The intention is almost always love. The execution is sometimes…..a little rough.
The Things That Actually Help
For the record, the things grieving people consistently say helped them most are not particularly eloquent.
"I'm so sorry." Now this is a classic go-to but I can tell you from experience you get really sick of hearing this one after awhile. So maybe….
"I love you."
"I'm here."
Showing up with food, or just showing up. (ask first with food. There is such thing as too many casseroles) Sitting in silence without trying to fix it. Saying the dead person's name out loud (please, please say their name, it means everything). Texting three weeks later when everyone else has gone back to normal and the grieving person is standing in the cereal aisle absolutely losing it because their person used to like that brand.
You don't need the right words. You need presence and a willingness to be a little uncomfortable. That's it. That's the whole thing. Seriously.
A Permission Slip
If you've said any of the things on that list above: it's okay. Genuinely. (Full admission, I have said at least 2 of these) The people who love you know you were trying. Grief makes the people around it reach desperately for something useful to say or do, and sometimes what comes out is "at least they're in a better place" when what you meant was "I love you and I would do anything to take this pain from you."

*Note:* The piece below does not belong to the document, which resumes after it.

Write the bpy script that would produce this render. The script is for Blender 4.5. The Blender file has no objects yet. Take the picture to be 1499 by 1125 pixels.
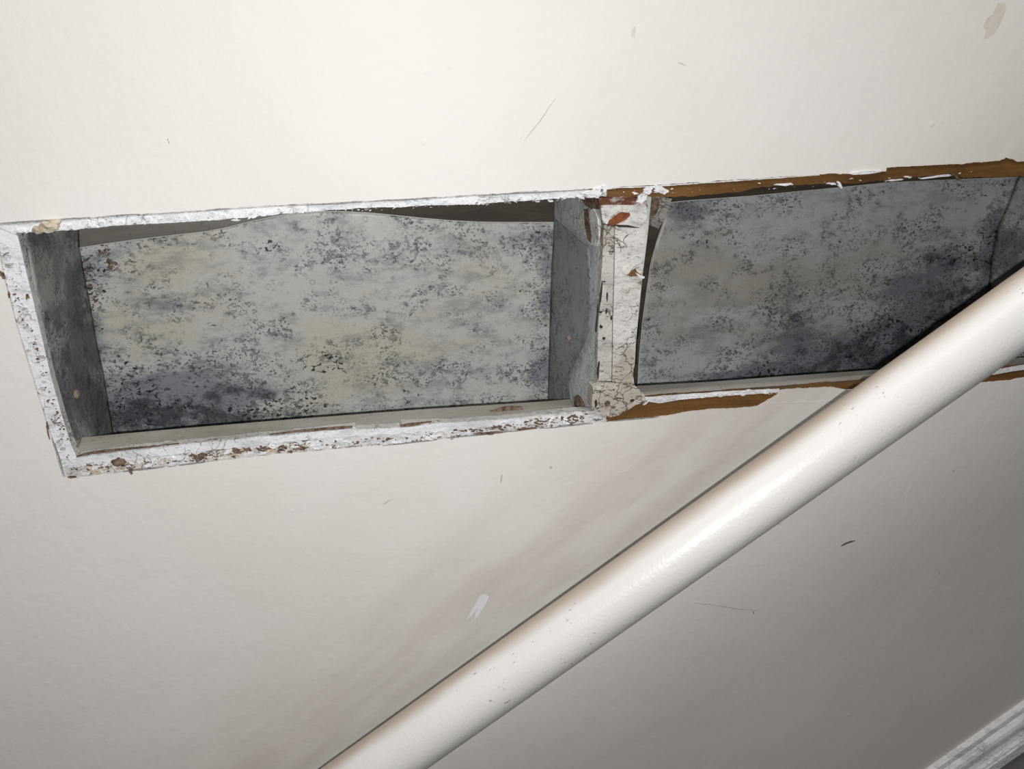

That translation? Most grieving people can feel it, even through the awkward phrasing.
And if you're the one who's grieving and you've been on the receiving end of some truly spectacular word choices: I see you. I hope you've had at least one moment of dark, private laughter about it. Because sometimes that's the most human response of all.
Grief and humor are not opposites. They've been sharing a couch for a very long time.